Will timing ever be good enough? It’s a common question [that I] don’t think will reach an answer. Technology is always moving forward.
I think there were lots of people who said back in 1970s, when we had Network Time Protocol [and people said] “oh, my gosh, you know, I have one millisecond, who the heck is really going to need one millisecond?” We develop the technology [and] the applications are finding it. I think we’ll continue to see that push, I think we’ll start seeing sub-nanosecond solutions being more readily available.
There are some boutique solutions, I would say now that national physics labs may be able to communicate amongst themselves in sub=nanosecond precision. I think you’ll see that more readily available to public applications or private applications within the next five to ten years.

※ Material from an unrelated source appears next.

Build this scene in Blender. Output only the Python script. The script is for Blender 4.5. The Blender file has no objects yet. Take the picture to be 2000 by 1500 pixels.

GPS, they just released some of the newer technology there, um, code, you know, they’ll be a block for something, I don’t know if that’s going to be five to 10 years, to be honest. I think what you will see, though, is actually somewhat of how can we supplement GPS? I think there’s going to be a lot more focus on these alternate solutions, to both provide situations to provide timing and positioning when GPS is out. Also to improve the precision as well, in some cases. I think that’s really going to be the focus in the next five to ten years in the satellite-based timing world.
EE World: There’s a lot of talk amongst the people trying to figure out what 6G should be, and looking at what are the things they look at is to say, “Okay, we have all of these various features.” And I’ll say, in 5G, there’s a whole talk about low latency and 5G. Then as soon as you say, “Okay, we have this low latency,” somebody says, “It’s not good enough.” There’s a lot of talk about how to improve the synchronization in 6G to be able to allow for applications that won’t even be able to be done in 5g. So there’s a lot of that going on. And that’s gonna all play into the specifications as they come out, which will be you know, in the over the next, you know, five years or so. What is microchips role in all of this? In terms just in terms of the in terms of 5G? Let’s stick with that. What’s Microchip’s role in terms of GPS, 5G, and other timing situations?
Chandler: We sit on a number of different standards boards, so we help steer the industry as to what’s possible. What we can do best is the timing. That’s not just our clocks, our atomic clocks, or our quartz crystal oscillators. It’s also our network synchronization capabilities. Some of the PTP systems that I was describing. We sit on a lot of these industry boards to help steer what can be done and we also hear what the users applications are trying to figure out what the next solution is. So we’re we’re there. We’re helping the industry define what can be done.
We’re also hearing what they need to be done and coming up with newer solutions. We’re working on high-accuracy PTP solutions today that are moving maybe order two orders of magnitude improvement on what we offer with our standard stuff today. That’s anywhere from the distribution to repeaters, relay stations, all these different areas are what we’re contributing in the 6G GPS. We’re heavily involved with some newer projects coming out, that are based on alternate solutions: alternate timings where we’re talking to a lot of these people. At a minimum, they know they still need their accurate time basis, and we’re coming up with newer atomic clocks in the future that will be smaller in terms of weight and power. That will provide people [with] some capabilities that are out there today.
EE World: David Chandler, and Duke Buckner, thank you for taking the time to speak with us today.